@craigbro @tomjennings @davefischer
> what was the maintenance work
That's a really good question actually. I'm not sure if I can remember specifically, although I do know that there are new versions of things released from time to time. I think it was mostly pressure from users to fix bugs or add features.
TECO was remarkably stable as I recall, Vastly more so than Emacs lisp, which completely wrecks my extensions every single time there's a new major version. And with small exceptions, people mostly did not call other libraries as subroutines. They just built their libraries directly on TECO.
It's possible that ZBabyl, my library for Zmail compatibility on top of the Babyl malil reader made some assumptions about Babyl, but probably those were not violated very often, if at all.
I'm not saying the tenor of the time was that there was no software rot. Maclisp used to change incompatibly almost every week, and this is one of several pressures that led to Common Lisp. There is a tension between the need to develop new things and the need to be stable so that new things can be layered on top.
TECO may have had small things added to it, but I don't perceive that it changed a lot. At least I don't remember it impacting me much.
And the operating system did change but generally in compatible ways, not withstanding the dire nature of a name like incompatible time sharing system.
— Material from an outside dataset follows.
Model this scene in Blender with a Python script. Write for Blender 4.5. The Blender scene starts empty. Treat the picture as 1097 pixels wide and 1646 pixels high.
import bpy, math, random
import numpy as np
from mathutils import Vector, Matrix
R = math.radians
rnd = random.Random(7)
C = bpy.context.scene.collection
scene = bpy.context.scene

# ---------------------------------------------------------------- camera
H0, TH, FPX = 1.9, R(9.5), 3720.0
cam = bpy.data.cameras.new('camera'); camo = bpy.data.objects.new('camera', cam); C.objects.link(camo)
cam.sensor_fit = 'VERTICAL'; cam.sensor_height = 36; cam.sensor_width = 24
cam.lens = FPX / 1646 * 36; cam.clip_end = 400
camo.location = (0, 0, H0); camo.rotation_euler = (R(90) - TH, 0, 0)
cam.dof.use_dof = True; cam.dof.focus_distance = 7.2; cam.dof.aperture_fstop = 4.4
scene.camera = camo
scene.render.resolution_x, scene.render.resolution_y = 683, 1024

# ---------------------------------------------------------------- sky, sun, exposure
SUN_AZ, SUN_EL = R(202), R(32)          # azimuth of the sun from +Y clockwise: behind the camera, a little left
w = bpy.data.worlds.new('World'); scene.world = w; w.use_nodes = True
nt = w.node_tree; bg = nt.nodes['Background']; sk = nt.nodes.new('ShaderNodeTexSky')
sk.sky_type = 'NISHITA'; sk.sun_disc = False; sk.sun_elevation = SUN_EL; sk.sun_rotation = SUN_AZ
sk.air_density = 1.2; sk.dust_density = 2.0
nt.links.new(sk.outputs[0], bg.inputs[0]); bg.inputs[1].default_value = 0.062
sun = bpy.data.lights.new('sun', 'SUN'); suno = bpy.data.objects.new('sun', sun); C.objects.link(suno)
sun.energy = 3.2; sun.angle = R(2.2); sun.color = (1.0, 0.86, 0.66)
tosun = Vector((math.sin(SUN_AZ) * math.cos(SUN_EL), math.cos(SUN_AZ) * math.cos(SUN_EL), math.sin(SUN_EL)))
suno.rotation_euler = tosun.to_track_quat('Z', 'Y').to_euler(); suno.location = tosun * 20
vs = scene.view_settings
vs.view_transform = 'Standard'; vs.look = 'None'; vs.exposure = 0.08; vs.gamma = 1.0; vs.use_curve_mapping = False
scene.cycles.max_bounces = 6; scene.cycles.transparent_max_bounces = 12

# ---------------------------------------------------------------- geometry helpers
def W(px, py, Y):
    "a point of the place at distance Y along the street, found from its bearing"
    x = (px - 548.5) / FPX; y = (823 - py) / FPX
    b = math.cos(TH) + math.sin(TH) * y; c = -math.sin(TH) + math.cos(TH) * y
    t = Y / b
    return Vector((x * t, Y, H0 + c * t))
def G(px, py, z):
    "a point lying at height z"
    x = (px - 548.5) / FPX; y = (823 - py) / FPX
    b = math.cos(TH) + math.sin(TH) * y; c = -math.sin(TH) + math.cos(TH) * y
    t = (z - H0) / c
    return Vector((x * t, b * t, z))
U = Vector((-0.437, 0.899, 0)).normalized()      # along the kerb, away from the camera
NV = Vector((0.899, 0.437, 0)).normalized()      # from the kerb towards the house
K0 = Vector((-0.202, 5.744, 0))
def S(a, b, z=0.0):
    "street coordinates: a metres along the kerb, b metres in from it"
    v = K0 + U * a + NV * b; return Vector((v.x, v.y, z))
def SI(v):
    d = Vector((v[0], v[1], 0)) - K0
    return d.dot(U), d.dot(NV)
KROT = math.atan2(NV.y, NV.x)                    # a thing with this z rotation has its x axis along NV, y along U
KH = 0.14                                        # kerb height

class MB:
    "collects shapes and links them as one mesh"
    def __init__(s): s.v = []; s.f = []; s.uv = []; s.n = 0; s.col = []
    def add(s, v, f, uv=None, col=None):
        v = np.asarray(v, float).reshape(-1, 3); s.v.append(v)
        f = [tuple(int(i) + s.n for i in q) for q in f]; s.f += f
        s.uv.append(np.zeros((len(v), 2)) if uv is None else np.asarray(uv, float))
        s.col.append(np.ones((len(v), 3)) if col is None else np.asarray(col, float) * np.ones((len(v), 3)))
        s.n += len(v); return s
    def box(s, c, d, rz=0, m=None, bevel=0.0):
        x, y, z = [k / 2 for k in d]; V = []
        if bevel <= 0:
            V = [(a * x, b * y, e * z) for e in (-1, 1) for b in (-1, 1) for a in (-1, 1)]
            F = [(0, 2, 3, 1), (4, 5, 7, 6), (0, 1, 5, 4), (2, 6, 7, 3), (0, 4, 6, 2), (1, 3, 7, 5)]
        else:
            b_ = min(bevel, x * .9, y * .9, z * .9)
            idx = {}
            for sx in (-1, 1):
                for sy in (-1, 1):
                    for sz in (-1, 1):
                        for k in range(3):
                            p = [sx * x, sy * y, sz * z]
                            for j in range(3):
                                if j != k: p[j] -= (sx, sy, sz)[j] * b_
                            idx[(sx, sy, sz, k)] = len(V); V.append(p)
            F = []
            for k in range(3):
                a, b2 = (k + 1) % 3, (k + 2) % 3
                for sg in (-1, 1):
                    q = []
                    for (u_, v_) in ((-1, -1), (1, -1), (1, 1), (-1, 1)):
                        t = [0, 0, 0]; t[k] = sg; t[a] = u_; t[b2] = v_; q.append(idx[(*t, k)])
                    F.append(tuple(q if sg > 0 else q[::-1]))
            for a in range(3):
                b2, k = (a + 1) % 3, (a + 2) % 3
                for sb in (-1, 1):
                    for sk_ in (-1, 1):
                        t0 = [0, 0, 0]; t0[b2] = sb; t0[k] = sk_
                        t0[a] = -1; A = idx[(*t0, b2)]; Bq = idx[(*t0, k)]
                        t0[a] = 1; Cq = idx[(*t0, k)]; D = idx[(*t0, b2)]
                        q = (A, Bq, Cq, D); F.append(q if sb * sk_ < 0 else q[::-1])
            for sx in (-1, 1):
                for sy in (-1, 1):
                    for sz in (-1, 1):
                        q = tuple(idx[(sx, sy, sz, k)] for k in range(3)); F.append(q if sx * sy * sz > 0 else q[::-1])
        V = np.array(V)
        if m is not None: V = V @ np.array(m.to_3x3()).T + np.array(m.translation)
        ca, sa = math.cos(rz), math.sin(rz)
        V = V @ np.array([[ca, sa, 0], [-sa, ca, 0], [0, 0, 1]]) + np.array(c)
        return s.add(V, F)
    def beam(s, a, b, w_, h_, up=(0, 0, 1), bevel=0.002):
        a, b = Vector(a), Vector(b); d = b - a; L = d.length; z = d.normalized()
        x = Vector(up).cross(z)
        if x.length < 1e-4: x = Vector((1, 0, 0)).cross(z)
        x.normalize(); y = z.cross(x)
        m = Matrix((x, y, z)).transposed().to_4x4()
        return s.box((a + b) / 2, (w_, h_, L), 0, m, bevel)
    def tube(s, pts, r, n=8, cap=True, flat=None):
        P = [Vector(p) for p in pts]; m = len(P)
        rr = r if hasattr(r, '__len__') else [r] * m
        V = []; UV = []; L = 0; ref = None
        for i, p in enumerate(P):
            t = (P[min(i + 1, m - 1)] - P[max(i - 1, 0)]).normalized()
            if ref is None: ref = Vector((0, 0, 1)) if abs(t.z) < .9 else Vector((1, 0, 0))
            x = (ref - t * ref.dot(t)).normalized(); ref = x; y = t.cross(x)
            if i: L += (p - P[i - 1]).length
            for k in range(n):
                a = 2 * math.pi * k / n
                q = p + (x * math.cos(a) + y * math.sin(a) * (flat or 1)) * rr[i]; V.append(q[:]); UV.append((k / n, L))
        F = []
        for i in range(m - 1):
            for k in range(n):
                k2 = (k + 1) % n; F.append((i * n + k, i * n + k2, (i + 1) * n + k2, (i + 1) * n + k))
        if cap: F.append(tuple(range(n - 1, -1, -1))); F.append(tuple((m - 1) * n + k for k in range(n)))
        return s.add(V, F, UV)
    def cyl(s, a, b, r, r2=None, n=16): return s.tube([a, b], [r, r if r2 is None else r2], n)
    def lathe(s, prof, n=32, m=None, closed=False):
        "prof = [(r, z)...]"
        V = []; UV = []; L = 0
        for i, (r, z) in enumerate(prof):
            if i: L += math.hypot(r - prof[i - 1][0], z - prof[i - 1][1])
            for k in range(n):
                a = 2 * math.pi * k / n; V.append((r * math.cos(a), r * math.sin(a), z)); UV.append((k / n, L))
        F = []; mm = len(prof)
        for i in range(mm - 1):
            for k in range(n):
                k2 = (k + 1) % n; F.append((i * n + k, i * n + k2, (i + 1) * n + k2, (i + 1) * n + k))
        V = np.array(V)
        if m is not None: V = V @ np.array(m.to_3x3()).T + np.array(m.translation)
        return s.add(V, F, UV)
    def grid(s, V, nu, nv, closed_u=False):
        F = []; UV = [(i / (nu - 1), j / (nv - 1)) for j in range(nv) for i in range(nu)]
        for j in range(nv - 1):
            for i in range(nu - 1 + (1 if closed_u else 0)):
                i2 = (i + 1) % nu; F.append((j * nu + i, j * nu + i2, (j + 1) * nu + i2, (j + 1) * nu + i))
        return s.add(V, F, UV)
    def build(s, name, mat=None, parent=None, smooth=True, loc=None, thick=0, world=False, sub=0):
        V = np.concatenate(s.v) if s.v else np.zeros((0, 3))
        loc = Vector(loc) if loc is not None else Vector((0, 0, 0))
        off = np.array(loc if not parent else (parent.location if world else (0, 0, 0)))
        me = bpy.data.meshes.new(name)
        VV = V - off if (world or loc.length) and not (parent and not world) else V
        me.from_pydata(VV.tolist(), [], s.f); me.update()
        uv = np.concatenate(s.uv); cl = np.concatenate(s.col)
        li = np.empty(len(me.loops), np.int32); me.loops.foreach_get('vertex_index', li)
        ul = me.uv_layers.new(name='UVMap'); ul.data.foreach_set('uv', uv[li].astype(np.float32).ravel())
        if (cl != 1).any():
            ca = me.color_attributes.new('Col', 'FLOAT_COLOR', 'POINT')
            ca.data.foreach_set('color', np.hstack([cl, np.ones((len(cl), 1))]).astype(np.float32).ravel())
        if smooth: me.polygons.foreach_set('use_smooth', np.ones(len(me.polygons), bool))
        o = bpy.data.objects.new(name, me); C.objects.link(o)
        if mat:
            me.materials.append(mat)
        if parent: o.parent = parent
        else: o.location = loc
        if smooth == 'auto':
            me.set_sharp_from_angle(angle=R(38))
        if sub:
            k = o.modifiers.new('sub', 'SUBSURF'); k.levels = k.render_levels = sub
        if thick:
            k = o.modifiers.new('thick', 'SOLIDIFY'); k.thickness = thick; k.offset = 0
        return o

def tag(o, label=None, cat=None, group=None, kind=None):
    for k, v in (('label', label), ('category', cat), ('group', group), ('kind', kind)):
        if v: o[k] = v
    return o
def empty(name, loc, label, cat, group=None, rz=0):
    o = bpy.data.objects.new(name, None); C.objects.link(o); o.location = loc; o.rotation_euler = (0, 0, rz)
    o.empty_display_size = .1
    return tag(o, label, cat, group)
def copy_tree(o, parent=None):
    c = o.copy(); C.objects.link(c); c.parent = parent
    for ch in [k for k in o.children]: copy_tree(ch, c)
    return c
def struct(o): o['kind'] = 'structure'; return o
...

That was mostly a name joke about CTSS (the compatible time sharing system) as I was told, though never bothered to check.
For example I think I mentioned some recent message about the echoin system call being added to the OS. TECO and/or emacs advantage of that, but I don't think it affected most programs, including most emacs libraries.
So I'm going to go out on a limb on the basis of far too little information, since I only maintained a few libraries, and say that most of it was just feature requests and in-library bug fixes in a time when it was popular to be very responsive to such things in order to maintain a customer base.
I wrote TeX mode. I think there was a trivial one before that, but I'd found it to trivial to use. As I recall it's concept of what a dollar sign was was just a variant of vertical bar in lisp, which was really inadequate. Mine added things like flashing matching dollar signs and separate managing of bracketing enclosure differently inside of dollar signs and outside. I was doing a lot of editing in a raw TeX and needed unbalanced things to work well. It had support for looking at things in comments that you could leave to say to view the buffer as different zones of correctness so that one type of graphical and completeness somewhere didn't poison the whole buffer's syntax analysis.
I hope/think the stuff I did on this got transliterated into emacs-lisp code.
I wrote a version of lisp mode that extended indentation to work like the list machine where it knew that some number of forms have special indentation before the body. This data driven so you could declare your own operators to have that same concept. I suspect somebody transliterated this as well to emacs-lisp.
And I wrote a mode line manager MODLIN, that my NEX library (an extension of Bob Kerns' EX library, which was partly borrowed from Lunar and other libraries). There was a lot of redundancy and not all of those libraries needed to survive.
NEX had a nice feature, which Jonathan Rees might have imported into gnex, I have not checked, of flashing the matching backquote when you type a comma in lisp mode. That was a case where an extension was needed because backquote was not originally in Lisp. And c-x # for keyboard macros arose just because I had a lot of things that were numbered and I wanted the keyboard macro to be able to insert successive numbers.